Negative Inductance and Cascaded DC/DC Converter Instability

From your numbers it seems like the instantaneous draw when the audio output is at the maximum peak of the waveform is too much for converter 1. This would explain why it works at higher frequencies, since converter 1 then sees more the average rather than peak instantaneous current draw.

You say converter 1 puts out 12V at 1A, which is 12W. To put out 10W RMS audio power would mean the peaks of the audio waveforms draw twice that instantaneously. This would overload converter 1 by almost 2x according to your description. At 1kHz audio output, the overload happens for only about 250µs at a time. Since the average draw is OK, converter 1 doesn't fault.

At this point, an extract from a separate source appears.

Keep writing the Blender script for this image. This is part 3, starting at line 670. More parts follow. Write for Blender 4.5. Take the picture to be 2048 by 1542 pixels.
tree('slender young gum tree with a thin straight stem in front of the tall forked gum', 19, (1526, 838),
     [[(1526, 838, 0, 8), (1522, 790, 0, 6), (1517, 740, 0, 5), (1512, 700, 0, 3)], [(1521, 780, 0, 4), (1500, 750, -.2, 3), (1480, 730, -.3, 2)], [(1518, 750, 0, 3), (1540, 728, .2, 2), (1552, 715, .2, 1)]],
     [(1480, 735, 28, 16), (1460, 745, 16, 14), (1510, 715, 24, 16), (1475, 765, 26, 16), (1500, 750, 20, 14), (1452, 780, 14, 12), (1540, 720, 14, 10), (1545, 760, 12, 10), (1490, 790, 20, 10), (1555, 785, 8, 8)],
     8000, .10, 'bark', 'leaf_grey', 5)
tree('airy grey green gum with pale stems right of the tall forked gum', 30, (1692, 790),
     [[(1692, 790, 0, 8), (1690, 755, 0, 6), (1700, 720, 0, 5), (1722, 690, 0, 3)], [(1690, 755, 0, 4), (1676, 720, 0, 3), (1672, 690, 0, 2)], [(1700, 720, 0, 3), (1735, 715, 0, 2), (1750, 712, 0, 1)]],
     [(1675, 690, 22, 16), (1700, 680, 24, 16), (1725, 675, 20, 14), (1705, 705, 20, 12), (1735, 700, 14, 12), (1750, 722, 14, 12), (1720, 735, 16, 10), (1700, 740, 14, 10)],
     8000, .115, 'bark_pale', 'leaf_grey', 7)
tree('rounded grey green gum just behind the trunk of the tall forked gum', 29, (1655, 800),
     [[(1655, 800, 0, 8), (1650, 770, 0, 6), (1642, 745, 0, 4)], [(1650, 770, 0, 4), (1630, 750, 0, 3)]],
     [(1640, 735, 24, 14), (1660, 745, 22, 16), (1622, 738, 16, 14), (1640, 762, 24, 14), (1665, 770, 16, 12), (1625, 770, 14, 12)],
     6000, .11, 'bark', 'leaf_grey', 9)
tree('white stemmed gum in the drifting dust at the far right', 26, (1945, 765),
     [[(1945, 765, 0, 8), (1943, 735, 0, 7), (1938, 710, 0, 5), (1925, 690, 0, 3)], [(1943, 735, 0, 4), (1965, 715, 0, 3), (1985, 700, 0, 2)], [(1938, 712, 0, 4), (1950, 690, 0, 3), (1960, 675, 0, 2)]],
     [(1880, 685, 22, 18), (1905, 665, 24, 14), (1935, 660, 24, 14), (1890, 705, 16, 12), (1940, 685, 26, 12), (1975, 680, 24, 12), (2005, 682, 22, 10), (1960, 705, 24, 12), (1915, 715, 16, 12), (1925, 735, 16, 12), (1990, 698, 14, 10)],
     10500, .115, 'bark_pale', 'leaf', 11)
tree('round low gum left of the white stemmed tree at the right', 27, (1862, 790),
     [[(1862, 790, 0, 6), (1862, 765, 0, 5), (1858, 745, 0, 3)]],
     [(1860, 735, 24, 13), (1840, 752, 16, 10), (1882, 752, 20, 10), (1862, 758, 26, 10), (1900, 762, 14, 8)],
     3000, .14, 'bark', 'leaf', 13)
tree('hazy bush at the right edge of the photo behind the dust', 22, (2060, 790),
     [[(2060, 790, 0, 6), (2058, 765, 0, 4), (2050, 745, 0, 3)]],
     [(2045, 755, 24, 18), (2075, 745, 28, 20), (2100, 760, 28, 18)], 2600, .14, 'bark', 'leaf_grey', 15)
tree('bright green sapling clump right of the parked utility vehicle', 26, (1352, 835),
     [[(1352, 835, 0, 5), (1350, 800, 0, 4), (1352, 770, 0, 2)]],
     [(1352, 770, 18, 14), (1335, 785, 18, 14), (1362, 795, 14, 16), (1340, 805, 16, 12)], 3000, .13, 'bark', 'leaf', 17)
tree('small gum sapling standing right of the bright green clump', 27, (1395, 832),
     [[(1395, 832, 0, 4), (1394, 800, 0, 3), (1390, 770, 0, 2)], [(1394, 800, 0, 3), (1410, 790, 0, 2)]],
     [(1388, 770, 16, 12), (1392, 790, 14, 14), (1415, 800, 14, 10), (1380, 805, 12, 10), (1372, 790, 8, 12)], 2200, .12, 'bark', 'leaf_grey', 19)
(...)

This is just a guess, of course, but it is consistant with the information you provided.


I think your FAE is confused.

The amplifier is a constant-power load to the first DC-DC stage. If the first stage output voltage goes down, the amplifier will draw more current to maintain the same output power. The amplifier is therefore presenting a negative impedance characteristic, not a negative 'inductance' (whatever that means).

A negative impedance load does have implications for stability. If the magnitude of the negative impedance cancels out the power supply's output LC filter damping network, the power supply can oscillate.

Venable Industries has a series of papers on the topic of stability (H. Dean Venable = control system guru) - check out TP-12 (free registration required).

If you don't see signs of instability on the DC/DC stage (erratic pulses, sinusoidal ripple) then the premature shutdown isn't due to loop interactions.